In rejoinder, Thompson cites the Seventh Circuit's decision In re Search of 2847 East Higgins Road, Elk Grove Village, Ill., 390 F.3d 964 (7th Cir. 2004). There, the IRS seized money and property from a warehouse during the execution of a warrant. Wellek, the target of the search, later sought return of the property under Rule 41(g). He complained that by refusing to return his money, the government had prevented him from paying his tax debt. The district court denied Wellek's motion. On appeal, the decision was reversed. The court held that, although the IRS had filed a jeopardy levy against his property, the property nonetheless belonged to Wellek, and that in refusing him access to the money, the government could have caused him to incur additional penalties. Writing for the court, Judge Posner explained:

[O]ur dismissing Wellek's challenge to the denial of his Rule 41(g) motion would increase his tax bill. Presumably as long as property is in the government's possession as evidence or fruits of the owner's alleged crime, the owner cannot use it to satisfy debts, even debts owed the government.

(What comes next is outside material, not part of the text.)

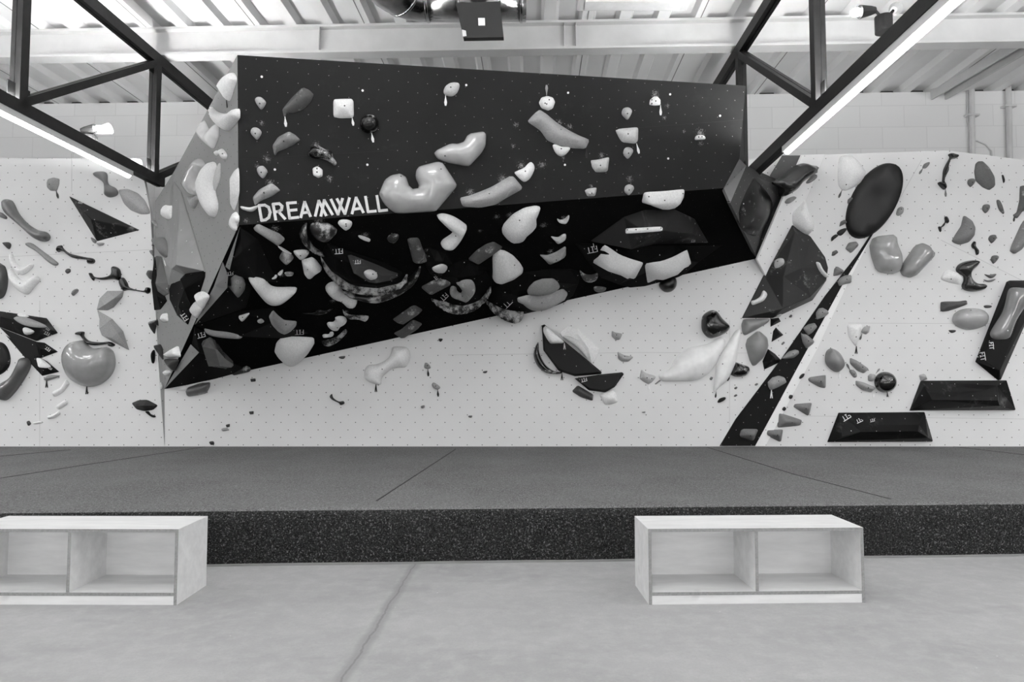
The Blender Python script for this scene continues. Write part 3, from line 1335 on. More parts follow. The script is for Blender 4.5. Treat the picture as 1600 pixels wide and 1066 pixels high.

If so, then interest and penalties on Wellek's unpaid taxes mounted up during the period in which the government was holding his $12 million as evidence or fruits of tax crimes that he was suspected of having committed.

Id. at 966.

Importantly, Judge Posner specifically distinguished Wellek's case from Fitzen and Francis, noting that the latter were cases "in which the movant's ownership of the money was undetermined, as where the government had commenced forfeiture proceedings, or cases in which, so far as appeared, the movant had nothing to gain from proceeding under Rule 41(g) rather than contesting the levy." Id. at 967 (citations omitted). In Wellek's case, by contrast, Rule 41 might have given him the opportunity to contest the tax penalties. For example, if Wellek could prove that he had no other means of paying his tax debt, he might argue that the government's improper possession of his property prevented him from paying, which in turn would constitute reasonable cause for his failure to pay the taxes and might excuse him from having to pay additional interest. Id.

In granting Wellek's Rule 41 motion, however, Judge Posner went on to emphasize that the court's ruling did not mean that the funds in dispute were to be returned to Wellek's possession. Rather, since a jeopardy assessment and levy had been filed against Wellek's property, the court concluded that the money would remain in the government's hands. "What is involved in reversing the district court," Judge Posner explained, "is recharacterizing the government's possession of the money as being based on the jeopardy levy rather than the search warrant, a recharacterization that may benefit Wellek down the road but gives him no immediate right to raid the Treasury." Id. at 968.

Thompson's case is similar to Wellek's. Like Wellek, Thompson is involved in a tax dispute with the IRS and contends that the government's refusal to return the seized funds has increased his tax bill; and, as in Wellek's case, it also appears that if Thompson prevails on his Rule 41 motion, he would have a potential basis for arguing that his penalties should be reduced. Thus, Thompson's motion is granted as to the funds remaining in the government's possession (after subtraction of an amount necessary to pay what is left of Thompson's $100,000 fine). While the money may be deemed Thompson's for purposes of his dispute with the IRS, however, it will remain in the government's possession until the IRS tax dispute is resolved.

In addition to the seized cash, Thompson seeks the return of real property and other items of personal property, including computer equipment, photographs, and personal documents. As noted above, the government is no longer in possession of some of these items. Since the government is not obliged to return property that is not in it possession, see, e.g., United States v. Stevens, 500 F.3d 625, 628 (7th Cir. 2007) ("Rule 41(g) permits only the recovery of property in the possession of the Government. Therefore, if the Government no longer possesses the property at issue, no relief is available under Rule 41(g)."), Thompson's motion is denied as to these items.

However, the government originally retained possession of other items as potential evidence during the pendency of Thompson's appeal. Now that the appeal has been decided, the government presumably no longer has any need for these items. (The government has not indicated any reason for keeping the property). As to these, Thompson's motion is granted.

Thompson's financial documents are a separate matter. In its most recent filing, the government states that it is still in possession of the documents but that it will return them once the IRS has had an opportunity to inspect them for purposes of its tax dispute with Thompson. These documents shall be returned to Thompson as soon as is practicable.

In sum, Thompson's Rule 41(g) motion is granted in part and denied in part. With respect to the seized funds, an amount necessary to pay what remains of his fine is to be deducted; the government will retain possession of the remaining money; however, the funds may be considered as belonging to Thompson as of March 4, 2008*fn3 insofar as this is material to his tax dispute with the IRS.

IV. Conclusion

For the reasons discussed above, Thompson's motion for return of property is granted in part and denied in part.